A conference at London’s University of Westminster saw close to 200 international interpreters seated, for once, in the main body of the hall and expressing their own feelings instead of in their usual position “behind the glass” communicating other people’s messages.

The first event of its kind, “The Future of Conference Interpreting: Training, Technology and Research”, was the brainchild of former coordinator Christine Adams, a freelance interpreter based in Geneva and Coordinator of Professional Studies, Conference Interpreting at the University of Westminster. “It seemed to me that those of us training interpreters and working as conference interpreters should think about the future, given factors such as the growing importance of English, the enlargement of the European Union and the booming economies of China and India,” she says. “The focus was on the practical concerns of trainers and practitioners and getting conference interpreters together to think about their profession in the broadest sense.”

Speakers and panellists included lecturers in interpretation at European, Canadian and Chinese universities, representatives from the interpretation and language service departments at the US Department of State, the European Commission, the European Parliament and the United Nations Office in Geneva as well as freelance interpreters who are also involved in training and research.

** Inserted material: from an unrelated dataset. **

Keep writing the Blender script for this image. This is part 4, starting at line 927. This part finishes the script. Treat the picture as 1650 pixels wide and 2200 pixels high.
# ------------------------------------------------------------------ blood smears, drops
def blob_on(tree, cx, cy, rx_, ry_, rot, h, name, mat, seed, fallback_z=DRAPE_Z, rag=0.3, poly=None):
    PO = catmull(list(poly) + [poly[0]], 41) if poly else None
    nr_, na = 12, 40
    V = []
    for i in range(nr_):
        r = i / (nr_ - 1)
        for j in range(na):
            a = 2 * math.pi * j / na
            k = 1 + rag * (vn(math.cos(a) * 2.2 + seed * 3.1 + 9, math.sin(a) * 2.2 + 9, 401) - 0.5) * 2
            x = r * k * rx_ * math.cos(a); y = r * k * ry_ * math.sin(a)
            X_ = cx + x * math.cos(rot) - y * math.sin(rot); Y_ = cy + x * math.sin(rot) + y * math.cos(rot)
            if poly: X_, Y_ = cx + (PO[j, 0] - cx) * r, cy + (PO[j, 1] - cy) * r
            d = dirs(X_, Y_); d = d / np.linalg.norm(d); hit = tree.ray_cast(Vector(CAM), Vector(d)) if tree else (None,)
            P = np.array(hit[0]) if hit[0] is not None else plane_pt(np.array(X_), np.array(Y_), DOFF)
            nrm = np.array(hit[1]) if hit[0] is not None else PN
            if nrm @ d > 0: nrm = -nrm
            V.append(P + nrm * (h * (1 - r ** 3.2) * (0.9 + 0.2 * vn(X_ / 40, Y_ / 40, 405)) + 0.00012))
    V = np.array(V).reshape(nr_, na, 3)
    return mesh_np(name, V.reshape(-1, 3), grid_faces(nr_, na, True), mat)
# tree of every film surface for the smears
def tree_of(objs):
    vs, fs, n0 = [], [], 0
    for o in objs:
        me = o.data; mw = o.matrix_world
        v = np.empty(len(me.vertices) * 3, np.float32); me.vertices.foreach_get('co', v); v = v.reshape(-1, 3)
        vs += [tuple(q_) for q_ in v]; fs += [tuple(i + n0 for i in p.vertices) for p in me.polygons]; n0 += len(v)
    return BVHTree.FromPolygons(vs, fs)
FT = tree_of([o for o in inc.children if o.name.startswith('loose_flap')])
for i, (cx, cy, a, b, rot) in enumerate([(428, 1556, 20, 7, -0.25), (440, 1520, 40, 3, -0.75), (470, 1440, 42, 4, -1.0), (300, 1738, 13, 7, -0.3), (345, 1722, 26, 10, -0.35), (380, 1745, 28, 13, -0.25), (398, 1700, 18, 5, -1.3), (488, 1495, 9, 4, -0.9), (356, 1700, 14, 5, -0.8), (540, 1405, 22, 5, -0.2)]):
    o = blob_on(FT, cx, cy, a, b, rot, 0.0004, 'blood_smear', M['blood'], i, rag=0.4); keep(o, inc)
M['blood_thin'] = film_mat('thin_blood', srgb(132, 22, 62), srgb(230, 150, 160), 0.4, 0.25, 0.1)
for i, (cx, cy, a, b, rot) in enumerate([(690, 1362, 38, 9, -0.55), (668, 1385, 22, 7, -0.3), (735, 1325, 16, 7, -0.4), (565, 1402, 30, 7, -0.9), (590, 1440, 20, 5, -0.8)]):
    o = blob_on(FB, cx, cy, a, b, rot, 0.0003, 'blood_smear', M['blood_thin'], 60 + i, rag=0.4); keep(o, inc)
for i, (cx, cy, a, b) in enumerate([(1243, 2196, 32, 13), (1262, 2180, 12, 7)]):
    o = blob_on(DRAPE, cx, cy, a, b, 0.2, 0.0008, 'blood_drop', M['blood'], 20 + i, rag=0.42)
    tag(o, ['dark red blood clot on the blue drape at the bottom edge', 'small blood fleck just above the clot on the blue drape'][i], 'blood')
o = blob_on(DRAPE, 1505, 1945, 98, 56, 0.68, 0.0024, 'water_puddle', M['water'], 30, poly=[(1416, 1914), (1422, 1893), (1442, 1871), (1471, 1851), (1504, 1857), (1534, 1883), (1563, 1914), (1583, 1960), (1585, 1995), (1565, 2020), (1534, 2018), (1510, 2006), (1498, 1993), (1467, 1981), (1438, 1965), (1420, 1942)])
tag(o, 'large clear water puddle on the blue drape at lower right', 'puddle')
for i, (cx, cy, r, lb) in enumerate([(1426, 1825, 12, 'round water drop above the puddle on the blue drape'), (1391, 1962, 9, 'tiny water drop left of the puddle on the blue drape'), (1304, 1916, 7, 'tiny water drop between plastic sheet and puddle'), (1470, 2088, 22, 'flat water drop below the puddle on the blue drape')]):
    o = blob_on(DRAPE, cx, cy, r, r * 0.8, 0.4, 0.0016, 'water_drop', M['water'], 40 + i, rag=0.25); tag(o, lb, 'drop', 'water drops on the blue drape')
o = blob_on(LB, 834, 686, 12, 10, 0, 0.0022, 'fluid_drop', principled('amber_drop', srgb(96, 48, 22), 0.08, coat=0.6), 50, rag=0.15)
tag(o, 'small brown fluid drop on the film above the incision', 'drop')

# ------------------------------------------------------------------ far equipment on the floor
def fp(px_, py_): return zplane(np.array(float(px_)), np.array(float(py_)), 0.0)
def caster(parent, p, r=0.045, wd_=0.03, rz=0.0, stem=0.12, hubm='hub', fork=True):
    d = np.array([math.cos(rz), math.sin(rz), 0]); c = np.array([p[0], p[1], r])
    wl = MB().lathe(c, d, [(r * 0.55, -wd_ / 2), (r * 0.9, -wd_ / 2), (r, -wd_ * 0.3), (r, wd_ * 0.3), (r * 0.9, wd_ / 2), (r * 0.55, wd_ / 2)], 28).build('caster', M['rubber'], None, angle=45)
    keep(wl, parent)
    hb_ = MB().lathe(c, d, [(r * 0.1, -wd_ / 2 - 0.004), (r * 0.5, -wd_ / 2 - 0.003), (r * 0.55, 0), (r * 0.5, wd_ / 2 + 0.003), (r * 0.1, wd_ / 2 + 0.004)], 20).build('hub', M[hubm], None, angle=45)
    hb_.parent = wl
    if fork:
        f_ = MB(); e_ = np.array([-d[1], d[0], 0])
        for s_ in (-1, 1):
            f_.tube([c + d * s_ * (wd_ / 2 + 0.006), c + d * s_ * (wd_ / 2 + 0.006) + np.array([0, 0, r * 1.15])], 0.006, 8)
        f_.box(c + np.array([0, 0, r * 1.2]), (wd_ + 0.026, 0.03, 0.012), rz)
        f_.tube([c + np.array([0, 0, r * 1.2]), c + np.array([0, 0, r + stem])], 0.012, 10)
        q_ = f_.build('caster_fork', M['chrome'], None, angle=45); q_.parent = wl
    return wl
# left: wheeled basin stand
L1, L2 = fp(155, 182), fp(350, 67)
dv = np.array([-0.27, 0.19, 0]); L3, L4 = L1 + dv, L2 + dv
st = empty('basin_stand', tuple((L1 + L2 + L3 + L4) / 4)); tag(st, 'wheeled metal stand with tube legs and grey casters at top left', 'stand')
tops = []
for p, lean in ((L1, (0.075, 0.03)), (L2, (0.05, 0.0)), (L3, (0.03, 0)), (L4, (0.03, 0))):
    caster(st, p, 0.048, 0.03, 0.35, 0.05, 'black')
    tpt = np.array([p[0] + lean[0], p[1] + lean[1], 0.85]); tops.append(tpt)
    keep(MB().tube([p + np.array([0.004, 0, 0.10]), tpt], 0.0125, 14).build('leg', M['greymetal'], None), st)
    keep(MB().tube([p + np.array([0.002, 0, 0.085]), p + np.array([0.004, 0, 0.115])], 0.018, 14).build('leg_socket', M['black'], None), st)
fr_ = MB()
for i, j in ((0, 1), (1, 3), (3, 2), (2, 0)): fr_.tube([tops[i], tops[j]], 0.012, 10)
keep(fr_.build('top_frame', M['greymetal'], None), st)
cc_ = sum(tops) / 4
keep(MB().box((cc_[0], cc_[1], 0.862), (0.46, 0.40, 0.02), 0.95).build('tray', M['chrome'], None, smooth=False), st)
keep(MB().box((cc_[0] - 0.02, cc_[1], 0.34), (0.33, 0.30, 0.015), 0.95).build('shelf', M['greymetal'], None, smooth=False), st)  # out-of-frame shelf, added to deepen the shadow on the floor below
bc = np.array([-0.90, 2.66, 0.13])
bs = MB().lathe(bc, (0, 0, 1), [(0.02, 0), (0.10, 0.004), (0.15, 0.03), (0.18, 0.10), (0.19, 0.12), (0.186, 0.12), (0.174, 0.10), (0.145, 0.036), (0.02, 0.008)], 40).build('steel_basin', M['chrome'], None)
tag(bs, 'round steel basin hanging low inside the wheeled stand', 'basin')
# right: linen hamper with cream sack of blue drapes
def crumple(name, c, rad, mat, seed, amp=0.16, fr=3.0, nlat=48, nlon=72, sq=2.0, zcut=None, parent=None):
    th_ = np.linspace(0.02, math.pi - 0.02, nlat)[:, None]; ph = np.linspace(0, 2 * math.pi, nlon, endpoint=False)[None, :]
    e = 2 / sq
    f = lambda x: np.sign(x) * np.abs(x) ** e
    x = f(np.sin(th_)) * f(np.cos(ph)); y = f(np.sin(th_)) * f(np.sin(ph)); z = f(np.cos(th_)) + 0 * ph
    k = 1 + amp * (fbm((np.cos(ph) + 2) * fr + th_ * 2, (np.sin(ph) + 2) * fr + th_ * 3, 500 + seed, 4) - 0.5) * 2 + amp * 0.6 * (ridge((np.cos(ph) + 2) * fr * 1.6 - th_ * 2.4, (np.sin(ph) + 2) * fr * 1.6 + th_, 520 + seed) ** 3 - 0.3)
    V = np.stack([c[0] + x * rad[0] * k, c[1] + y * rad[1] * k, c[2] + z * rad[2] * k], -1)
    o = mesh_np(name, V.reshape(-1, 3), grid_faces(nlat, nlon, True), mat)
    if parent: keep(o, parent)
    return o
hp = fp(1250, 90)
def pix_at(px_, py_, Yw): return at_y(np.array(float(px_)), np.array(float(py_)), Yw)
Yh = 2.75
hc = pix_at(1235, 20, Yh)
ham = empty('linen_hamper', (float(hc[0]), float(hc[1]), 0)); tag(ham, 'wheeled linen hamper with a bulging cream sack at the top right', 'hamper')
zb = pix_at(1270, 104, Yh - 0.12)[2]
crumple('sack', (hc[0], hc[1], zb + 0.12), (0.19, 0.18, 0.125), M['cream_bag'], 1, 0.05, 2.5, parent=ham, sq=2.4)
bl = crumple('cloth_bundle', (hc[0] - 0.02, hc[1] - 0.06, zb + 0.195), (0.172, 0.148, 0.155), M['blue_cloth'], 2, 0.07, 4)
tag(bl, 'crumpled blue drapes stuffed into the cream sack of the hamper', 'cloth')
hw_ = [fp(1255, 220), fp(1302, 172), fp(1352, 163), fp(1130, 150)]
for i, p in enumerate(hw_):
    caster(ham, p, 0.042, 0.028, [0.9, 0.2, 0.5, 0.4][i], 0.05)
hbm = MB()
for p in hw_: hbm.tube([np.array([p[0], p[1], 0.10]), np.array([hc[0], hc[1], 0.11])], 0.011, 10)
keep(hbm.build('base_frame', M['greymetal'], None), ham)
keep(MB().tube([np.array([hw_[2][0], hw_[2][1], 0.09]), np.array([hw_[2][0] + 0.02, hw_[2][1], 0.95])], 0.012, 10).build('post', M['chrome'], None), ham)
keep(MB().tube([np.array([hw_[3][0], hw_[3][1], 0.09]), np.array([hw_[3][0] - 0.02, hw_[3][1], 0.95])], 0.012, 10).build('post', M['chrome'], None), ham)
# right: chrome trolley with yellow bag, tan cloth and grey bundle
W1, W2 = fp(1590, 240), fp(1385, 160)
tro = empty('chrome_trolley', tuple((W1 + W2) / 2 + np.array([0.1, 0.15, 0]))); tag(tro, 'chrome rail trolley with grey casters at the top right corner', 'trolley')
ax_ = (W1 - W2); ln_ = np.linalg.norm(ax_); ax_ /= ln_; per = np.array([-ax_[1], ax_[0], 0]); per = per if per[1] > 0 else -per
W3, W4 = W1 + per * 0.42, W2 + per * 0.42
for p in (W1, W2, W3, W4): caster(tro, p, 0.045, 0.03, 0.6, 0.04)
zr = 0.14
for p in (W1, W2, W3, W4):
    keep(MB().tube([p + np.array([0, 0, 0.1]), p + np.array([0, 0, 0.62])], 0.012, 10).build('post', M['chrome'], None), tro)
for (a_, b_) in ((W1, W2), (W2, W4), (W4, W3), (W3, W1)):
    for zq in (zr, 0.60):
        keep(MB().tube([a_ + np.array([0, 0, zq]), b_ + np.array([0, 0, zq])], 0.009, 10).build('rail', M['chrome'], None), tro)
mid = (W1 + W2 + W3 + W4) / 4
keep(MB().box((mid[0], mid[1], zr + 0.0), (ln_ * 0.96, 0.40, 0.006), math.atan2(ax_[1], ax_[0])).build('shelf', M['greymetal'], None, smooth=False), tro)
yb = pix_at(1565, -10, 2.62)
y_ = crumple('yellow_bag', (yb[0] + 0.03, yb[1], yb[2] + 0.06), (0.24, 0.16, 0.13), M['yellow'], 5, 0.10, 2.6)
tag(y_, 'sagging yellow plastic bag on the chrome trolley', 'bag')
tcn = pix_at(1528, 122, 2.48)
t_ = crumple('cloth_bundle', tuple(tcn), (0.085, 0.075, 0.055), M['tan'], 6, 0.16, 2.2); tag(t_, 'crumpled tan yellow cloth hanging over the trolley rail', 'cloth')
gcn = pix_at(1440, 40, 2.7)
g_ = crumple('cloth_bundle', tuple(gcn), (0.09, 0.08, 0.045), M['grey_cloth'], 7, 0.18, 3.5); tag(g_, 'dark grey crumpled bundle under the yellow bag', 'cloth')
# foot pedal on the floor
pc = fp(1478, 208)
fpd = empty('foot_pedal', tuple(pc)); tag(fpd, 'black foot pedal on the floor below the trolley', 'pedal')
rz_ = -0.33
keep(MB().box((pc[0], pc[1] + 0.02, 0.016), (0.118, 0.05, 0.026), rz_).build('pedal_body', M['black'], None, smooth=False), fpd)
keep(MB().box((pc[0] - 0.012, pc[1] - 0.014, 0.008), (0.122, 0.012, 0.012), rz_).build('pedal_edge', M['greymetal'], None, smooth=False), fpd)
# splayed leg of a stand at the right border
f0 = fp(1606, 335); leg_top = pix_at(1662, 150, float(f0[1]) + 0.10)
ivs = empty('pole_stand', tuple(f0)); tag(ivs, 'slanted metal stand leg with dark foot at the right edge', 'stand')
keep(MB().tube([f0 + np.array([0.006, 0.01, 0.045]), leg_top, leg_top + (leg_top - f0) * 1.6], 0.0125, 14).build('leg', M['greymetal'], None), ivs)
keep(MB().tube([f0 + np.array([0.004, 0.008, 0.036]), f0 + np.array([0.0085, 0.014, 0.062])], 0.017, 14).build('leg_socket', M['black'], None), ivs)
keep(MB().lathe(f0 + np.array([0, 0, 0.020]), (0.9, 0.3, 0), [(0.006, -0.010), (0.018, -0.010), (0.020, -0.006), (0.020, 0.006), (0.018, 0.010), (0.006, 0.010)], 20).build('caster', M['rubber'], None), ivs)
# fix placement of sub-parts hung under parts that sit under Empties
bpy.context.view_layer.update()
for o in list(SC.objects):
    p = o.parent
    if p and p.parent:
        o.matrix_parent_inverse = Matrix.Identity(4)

Behind the glass, in the interpreters’ booths, were some recent interpretation graduates from Westminster, Paris and Geneva, interpreting the multi-lingual sessions in English, French, German and Spanish.

One of the main concerns discussed was the growing use of English at conferences where interpretation is provided. Interpreters often find presentations by non-native speakers of English (NNSs) difficult to understand and become stressed at not being able to do their job “properly”. In addition, students need to be trained to understand different “brands” of English as used in different parts of the world and be able to interpret not only from English into their national language but vice versa (known as “retour”) when interpretation is not available in every delegate’s language.

Technology is also changing the face of interpretation and while the concept of remote interpretation (RI), where the interpreters don’t have to travel to the conference location, is welcome, cost-cutting news for event organisers, interpreters feel their service might suffer if they can’t see the speaker and follow his or her body language. Even if they are in the room, impromptu drafting on monitors can create problems if the screen is angled away from them and they can’t see it. Again, if this is being done in English by NNSs, it was suggested an interpreter could better assist by stepping out of the booth to give consecutive interpretation because, thanks to his training and broader understanding, he may more easily understand what the speaker is trying to say.

The over-riding message at the conference was that interpretation is all about communication, not word-for-word translation. “Communicating is what we do,” emphasises Christine Adams. “The conference brought to the fore that things are changing but if we adapt and make sure our courses keep up with the changes, there is still a very positive future ahead for conference interpretation in all its forms.”

Adams, like the majority of top interpreters, is a member of the Geneva-based International Association of Conference Interpreters (AIIC), founded more than 50 years ago when simultaneous interpretation was beginning to be used more widely. Historically, AIIC interpreters, like members of the legal profession, did not advertise their services and became known by word of mouth. With globalisation this is no longer feasible and in Britain an independent, non profit-making company called Conference Interpreters UK (CIUK) acts as a contact point for those wishing to hire AIIC members.